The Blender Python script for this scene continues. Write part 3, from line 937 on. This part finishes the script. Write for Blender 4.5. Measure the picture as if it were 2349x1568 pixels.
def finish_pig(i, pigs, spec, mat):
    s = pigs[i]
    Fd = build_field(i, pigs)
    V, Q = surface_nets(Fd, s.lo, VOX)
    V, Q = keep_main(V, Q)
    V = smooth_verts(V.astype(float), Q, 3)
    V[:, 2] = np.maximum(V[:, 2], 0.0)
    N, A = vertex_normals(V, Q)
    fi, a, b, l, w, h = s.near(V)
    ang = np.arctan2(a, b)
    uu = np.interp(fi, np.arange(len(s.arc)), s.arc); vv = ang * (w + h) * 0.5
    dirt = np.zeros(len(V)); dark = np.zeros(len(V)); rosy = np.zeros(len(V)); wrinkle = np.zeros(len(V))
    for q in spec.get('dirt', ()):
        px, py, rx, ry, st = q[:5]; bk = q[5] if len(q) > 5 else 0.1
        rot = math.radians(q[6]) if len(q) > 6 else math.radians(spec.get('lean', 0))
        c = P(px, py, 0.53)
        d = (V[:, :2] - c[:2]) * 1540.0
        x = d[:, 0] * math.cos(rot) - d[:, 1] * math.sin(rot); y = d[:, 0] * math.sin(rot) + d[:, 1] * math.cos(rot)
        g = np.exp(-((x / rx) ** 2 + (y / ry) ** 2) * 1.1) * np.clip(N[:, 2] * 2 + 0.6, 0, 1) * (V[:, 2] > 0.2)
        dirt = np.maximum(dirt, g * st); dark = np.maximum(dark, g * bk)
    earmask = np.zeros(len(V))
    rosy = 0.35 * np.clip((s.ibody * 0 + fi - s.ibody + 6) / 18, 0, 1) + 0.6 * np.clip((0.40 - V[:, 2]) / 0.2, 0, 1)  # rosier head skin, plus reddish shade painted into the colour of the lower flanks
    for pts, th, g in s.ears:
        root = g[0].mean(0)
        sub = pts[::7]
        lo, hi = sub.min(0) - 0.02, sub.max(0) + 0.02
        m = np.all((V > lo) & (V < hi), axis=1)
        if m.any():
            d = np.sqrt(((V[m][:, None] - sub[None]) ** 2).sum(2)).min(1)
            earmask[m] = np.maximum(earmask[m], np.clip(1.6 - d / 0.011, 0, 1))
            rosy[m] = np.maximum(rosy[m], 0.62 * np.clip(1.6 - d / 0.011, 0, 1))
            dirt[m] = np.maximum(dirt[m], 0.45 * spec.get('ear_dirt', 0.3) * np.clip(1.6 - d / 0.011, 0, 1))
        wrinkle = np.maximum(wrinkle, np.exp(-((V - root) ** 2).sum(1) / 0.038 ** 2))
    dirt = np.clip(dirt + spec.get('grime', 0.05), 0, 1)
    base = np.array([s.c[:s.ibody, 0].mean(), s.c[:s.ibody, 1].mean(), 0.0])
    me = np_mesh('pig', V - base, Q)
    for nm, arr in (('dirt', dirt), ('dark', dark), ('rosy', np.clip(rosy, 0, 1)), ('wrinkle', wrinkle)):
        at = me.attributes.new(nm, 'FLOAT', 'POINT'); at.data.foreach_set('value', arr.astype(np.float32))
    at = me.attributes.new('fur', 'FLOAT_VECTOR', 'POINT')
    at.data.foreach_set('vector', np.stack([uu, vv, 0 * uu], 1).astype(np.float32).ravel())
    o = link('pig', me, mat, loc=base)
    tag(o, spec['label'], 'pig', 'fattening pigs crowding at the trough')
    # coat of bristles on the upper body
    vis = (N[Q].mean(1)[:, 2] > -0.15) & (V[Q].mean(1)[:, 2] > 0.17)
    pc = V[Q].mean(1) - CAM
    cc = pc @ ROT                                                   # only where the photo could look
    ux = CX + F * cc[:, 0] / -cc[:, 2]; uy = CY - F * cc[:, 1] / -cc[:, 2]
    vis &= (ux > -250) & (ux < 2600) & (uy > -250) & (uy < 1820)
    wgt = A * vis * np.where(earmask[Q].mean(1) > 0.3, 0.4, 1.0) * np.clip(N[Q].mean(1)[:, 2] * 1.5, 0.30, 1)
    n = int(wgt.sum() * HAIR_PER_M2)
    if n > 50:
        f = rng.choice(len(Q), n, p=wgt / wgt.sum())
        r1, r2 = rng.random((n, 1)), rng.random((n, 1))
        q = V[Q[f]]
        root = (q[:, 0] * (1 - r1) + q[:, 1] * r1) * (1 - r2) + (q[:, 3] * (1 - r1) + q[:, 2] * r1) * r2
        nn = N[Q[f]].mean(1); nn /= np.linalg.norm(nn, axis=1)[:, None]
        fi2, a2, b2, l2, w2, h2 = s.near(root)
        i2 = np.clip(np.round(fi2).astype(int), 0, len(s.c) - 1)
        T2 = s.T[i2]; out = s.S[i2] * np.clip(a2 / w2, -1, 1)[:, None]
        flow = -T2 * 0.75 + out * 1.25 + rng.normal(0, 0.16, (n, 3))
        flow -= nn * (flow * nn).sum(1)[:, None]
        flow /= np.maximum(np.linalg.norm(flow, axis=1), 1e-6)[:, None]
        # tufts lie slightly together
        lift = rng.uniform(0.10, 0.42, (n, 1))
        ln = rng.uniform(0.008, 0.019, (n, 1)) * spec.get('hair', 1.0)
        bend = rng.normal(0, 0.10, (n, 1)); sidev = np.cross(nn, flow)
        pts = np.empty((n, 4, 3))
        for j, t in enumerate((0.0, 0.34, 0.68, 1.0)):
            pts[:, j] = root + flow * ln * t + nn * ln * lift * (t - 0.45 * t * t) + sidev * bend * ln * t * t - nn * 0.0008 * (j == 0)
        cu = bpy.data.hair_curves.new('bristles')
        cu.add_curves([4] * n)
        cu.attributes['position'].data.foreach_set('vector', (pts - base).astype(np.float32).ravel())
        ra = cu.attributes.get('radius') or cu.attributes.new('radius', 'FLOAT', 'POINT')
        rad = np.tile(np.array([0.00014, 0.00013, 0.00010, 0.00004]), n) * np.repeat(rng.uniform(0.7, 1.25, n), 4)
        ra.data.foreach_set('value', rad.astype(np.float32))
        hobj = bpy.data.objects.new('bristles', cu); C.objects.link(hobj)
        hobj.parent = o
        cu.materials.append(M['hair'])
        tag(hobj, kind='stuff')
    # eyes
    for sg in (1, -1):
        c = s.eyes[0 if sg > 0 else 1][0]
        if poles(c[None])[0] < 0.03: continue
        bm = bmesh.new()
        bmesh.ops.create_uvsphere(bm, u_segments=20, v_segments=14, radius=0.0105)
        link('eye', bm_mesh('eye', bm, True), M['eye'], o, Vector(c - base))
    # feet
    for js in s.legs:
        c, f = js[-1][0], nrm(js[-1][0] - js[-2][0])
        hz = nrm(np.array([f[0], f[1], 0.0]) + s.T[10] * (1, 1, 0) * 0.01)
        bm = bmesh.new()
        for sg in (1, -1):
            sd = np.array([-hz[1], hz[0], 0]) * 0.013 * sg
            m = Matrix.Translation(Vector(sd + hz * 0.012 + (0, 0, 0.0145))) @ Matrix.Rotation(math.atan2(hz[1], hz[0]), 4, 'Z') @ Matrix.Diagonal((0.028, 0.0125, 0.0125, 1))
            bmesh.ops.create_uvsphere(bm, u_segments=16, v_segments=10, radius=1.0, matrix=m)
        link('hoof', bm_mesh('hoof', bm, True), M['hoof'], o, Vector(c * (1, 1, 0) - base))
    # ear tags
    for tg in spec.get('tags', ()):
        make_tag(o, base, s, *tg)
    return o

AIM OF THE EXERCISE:
The lines above should be duplicated exactly.

RESULT OF THE EXERCISE:
The Blender Python script for this scene continues. Write part 3, from line 937 on. This part finishes the script. Write for Blender 4.5. Measure the picture as if it were 2349x1568 pixels.
def finish_pig(i, pigs, spec, mat):
    s = pigs[i]
    Fd = build_field(i, pigs)
    V, Q = surface_nets(Fd, s.lo, VOX)
    V, Q = keep_main(V, Q)
    V = smooth_verts(V.astype(float), Q, 3)
    V[:, 2] = np.maximum(V[:, 2], 0.0)
    N, A = vertex_normals(V, Q)
    fi, a, b, l, w, h = s.near(V)
    ang = np.arctan2(a, b)
    uu = np.interp(fi, np.arange(len(s.arc)), s.arc); vv = ang * (w + h) * 0.5
    dirt = np.zeros(len(V)); dark = np.zeros(len(V)); rosy = np.zeros(len(V)); wrinkle = np.zeros(len(V))
    for q in spec.get('dirt', ()):
        px, py, rx, ry, st = q[:5]; bk = q[5] if len(q) > 5 else 0.1
        rot = math.radians(q[6]) if len(q) > 6 else math.radians(spec.get('lean', 0))
        c = P(px, py, 0.53)
        d = (V[:, :2] - c[:2]) * 1540.0
        x = d[:, 0] * math.cos(rot) - d[:, 1] * math.sin(rot); y = d[:, 0] * math.sin(rot) + d[:, 1] * math.cos(rot)
        g = np.exp(-((x / rx) ** 2 + (y / ry) ** 2) * 1.1) * np.clip(N[:, 2] * 2 + 0.6, 0, 1) * (V[:, 2] > 0.2)
        dirt = np.maximum(dirt, g * st); dark = np.maximum(dark, g * bk)
    earmask = np.zeros(len(V))
    rosy = 0.35 * np.clip((s.ibody * 0 + fi - s.ibody + 6) / 18, 0, 1) + 0.6 * np.clip((0.40 - V[:, 2]) / 0.2, 0, 1)  # rosier head skin, plus reddish shade painted into the colour of the lower flanks
    for pts, th, g in s.ears:
        root = g[0].mean(0)
        sub = pts[::7]
        lo, hi = sub.min(0) - 0.02, sub.max(0) + 0.02
        m = np.all((V > lo) & (V < hi), axis=1)
        if m.any():
            d = np.sqrt(((V[m][:, None] - sub[None]) ** 2).sum(2)).min(1)
            earmask[m] = np.maximum(earmask[m], np.clip(1.6 - d / 0.011, 0, 1))
            rosy[m] = np.maximum(rosy[m], 0.62 * np.clip(1.6 - d / 0.011, 0, 1))
            dirt[m] = np.maximum(dirt[m], 0.45 * spec.get('ear_dirt', 0.3) * np.clip(1.6 - d / 0.011, 0, 1))
        wrinkle = np.maximum(wrinkle, np.exp(-((V - root) ** 2).sum(1) / 0.038 ** 2))
    dirt = np.clip(dirt + spec.get('grime', 0.05), 0, 1)
    base = np.array([s.c[:s.ibody, 0].mean(), s.c[:s.ibody, 1].mean(), 0.0])
    me = np_mesh('pig', V - base, Q)
    for nm, arr in (('dirt', dirt), ('dark', dark), ('rosy', np.clip(rosy, 0, 1)), ('wrinkle', wrinkle)):
        at = me.attributes.new(nm, 'FLOAT', 'POINT'); at.data.foreach_set('value', arr.astype(np.float32))
    at = me.attributes.new('fur', 'FLOAT_VECTOR', 'POINT')
    at.data.foreach_set('vector', np.stack([uu, vv, 0 * uu], 1).astype(np.float32).ravel())
    o = link('pig', me, mat, loc=base)
    tag(o, spec['label'], 'pig', 'fattening pigs crowding at the trough')
    # coat of bristles on the upper body
    vis = (N[Q].mean(1)[:, 2] > -0.15) & (V[Q].mean(1)[:, 2] > 0.17)
    pc = V[Q].mean(1) - CAM
    cc = pc @ ROT                                                   # only where the photo could look
    ux = CX + F * cc[:, 0] / -cc[:, 2]; uy = CY - F * cc[:, 1] / -cc[:, 2]
    vis &= (ux > -250) & (ux < 2600) & (uy > -250) & (uy < 1820)
    wgt = A * vis * np.where(earmask[Q].mean(1) > 0.3, 0.4, 1.0) * np.clip(N[Q].mean(1)[:, 2] * 1.5, 0.30, 1)
    n = int(wgt.sum() * HAIR_PER_M2)
    if n > 50:
        f = rng.choice(len(Q), n, p=wgt / wgt.sum())
        r1, r2 = rng.random((n, 1)), rng.random((n, 1))
        q = V[Q[f]]
        root = (q[:, 0] * (1 - r1) + q[:, 1] * r1) * (1 - r2) + (q[:, 3] * (1 - r1) + q[:, 2] * r1) * r2
        nn = N[Q[f]].mean(1); nn /= np.linalg.norm(nn, axis=1)[:, None]
        fi2, a2, b2, l2, w2, h2 = s.near(root)
        i2 = np.clip(np.round(fi2).astype(int), 0, len(s.c) - 1)
        T2 = s.T[i2]; out = s.S[i2] * np.clip(a2 / w2, -1, 1)[:, None]
        flow = -T2 * 0.75 + out * 1.25 + rng.normal(0, 0.16, (n, 3))
        flow -= nn * (flow * nn).sum(1)[:, None]
        flow /= np.maximum(np.linalg.norm(flow, axis=1), 1e-6)[:, None]
        # tufts lie slightly together
        lift = rng.uniform(0.10, 0.42, (n, 1))
        ln = rng.uniform(0.008, 0.019, (n, 1)) * spec.get('hair', 1.0)
        bend = rng.normal(0, 0.10, (n, 1)); sidev = np.cross(nn, flow)
        pts = np.empty((n, 4, 3))
        for j, t in enumerate((0.0, 0.34, 0.68, 1.0)):
            pts[:, j] = root + flow * ln * t + nn * ln * lift * (t - 0.45 * t * t) + sidev * bend * ln * t * t - nn * 0.0008 * (j == 0)
        cu = bpy.data.hair_curves.new('bristles')
        cu.add_curves([4] * n)
        cu.attributes['position'].data.foreach_set('vector', (pts - base).astype(np.float32).ravel())
        ra = cu.attributes.get('radius') or cu.attributes.new('radius', 'FLOAT', 'POINT')
        rad = np.tile(np.array([0.00014, 0.00013, 0.00010, 0.00004]), n) * np.repeat(rng.uniform(0.7, 1.25, n), 4)
        ra.data.foreach_set('value', rad.astype(np.float32))
        hobj = bpy.data.objects.new('bristles', cu); C.objects.link(hobj)
        hobj.parent = o
        cu.materials.append(M['hair'])
        tag(hobj, kind='stuff')
    # eyes
    for sg in (1, -1):
        c = s.eyes[0 if sg > 0 else 1][0]
        if poles(c[None])[0] < 0.03: continue
        bm = bmesh.new()
        bmesh.ops.create_uvsphere(bm, u_segments=20, v_segments=14, radius=0.0105)
        link('eye', bm_mesh('eye', bm, True), M['eye'], o, Vector(c - base))
    # feet
    for js in s.legs:
        c, f = js[-1][0], nrm(js[-1][0] - js[-2][0])
        hz = nrm(np.array([f[0], f[1], 0.0]) + s.T[10] * (1, 1, 0) * 0.01)
        bm = bmesh.new()
        for sg in (1, -1):
            sd = np.array([-hz[1], hz[0], 0]) * 0.013 * sg
            m = Matrix.Translation(Vector(sd + hz * 0.012 + (0, 0, 0.0145))) @ Matrix.Rotation(math.atan2(hz[1], hz[0]), 4, 'Z') @ Matrix.Diagonal((0.028, 0.0125, 0.0125, 1))
            bmesh.ops.create_uvsphere(bm, u_segments=16, v_segments=10, radius=1.0, matrix=m)
        link('hoof', bm_mesh('hoof', bm, True), M['hoof'], o, Vector(c * (1, 1, 0) - base))
    # ear tags
    for tg in spec.get('tags', ()):
        make_tag(o, base, s, *tg)
    return o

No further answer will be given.